Each of these is a highway-focused deployment, which is the simpler version of the autonomous trucking problem. Highways are predictable environments: lanes are marked, speeds are consistent, and unexpected obstacles are relatively rare. Medium-duty urban delivery — Harbinger's target market — is substantially harder. Construction zones, double-parked vehicles, pedestrian-heavy areas, loading dock maneuvers, and tight urban intersections generate edge cases that highway systems are not designed to handle.
Harbinger's bet is that the harder problem is also the larger market. Medium-duty trucks handle a significant share of commercial freight by transaction count even if highway trucking dominates by tonnage.

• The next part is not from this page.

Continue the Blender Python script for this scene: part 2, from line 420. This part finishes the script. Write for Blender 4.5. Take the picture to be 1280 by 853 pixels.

What This Means for Fleet Operators
For fleet operators buying medium-duty trucks today, Harbinger's move is worth monitoring but is not yet actionable. The company is building toward autonomous capability — not shipping it. The acquisition gives Harbinger the technical foundation to offer autonomous operation as a software upgrade path on its EV platform rather than requiring fleet operators to retrofit hardware from a separate vendor later.
That integrated approach has real long-term value. A fleet that buys Harbinger EVs now has a clear upgrade trajectory to autonomous operation as Phantom AI's software matures and regulatory approvals expand, rather than facing a hardware replacement cycle or complex third-party integration.
For the broader autonomous freight market, the consolidation of EV and AV capability in a single platform represents a competitive architecture that may ultimately dominate: not pure-play autonomy companies licensing software to legacy truck makers, but vertically integrated platforms that control both the powertrain and the autonomy layer.
What to Watch
Watch for Harbinger's first public announcement of commercial autonomy pilots, which would signal that the Phantom AI integration has reached operational readiness. Companies in the autonomous freight space that cannot show production deployments by the end of 2026 will struggle to raise the capital needed to reach the 2028 cost-parity window with operational credibility. The next 12 months will sort the serious players from the roadmap announcements.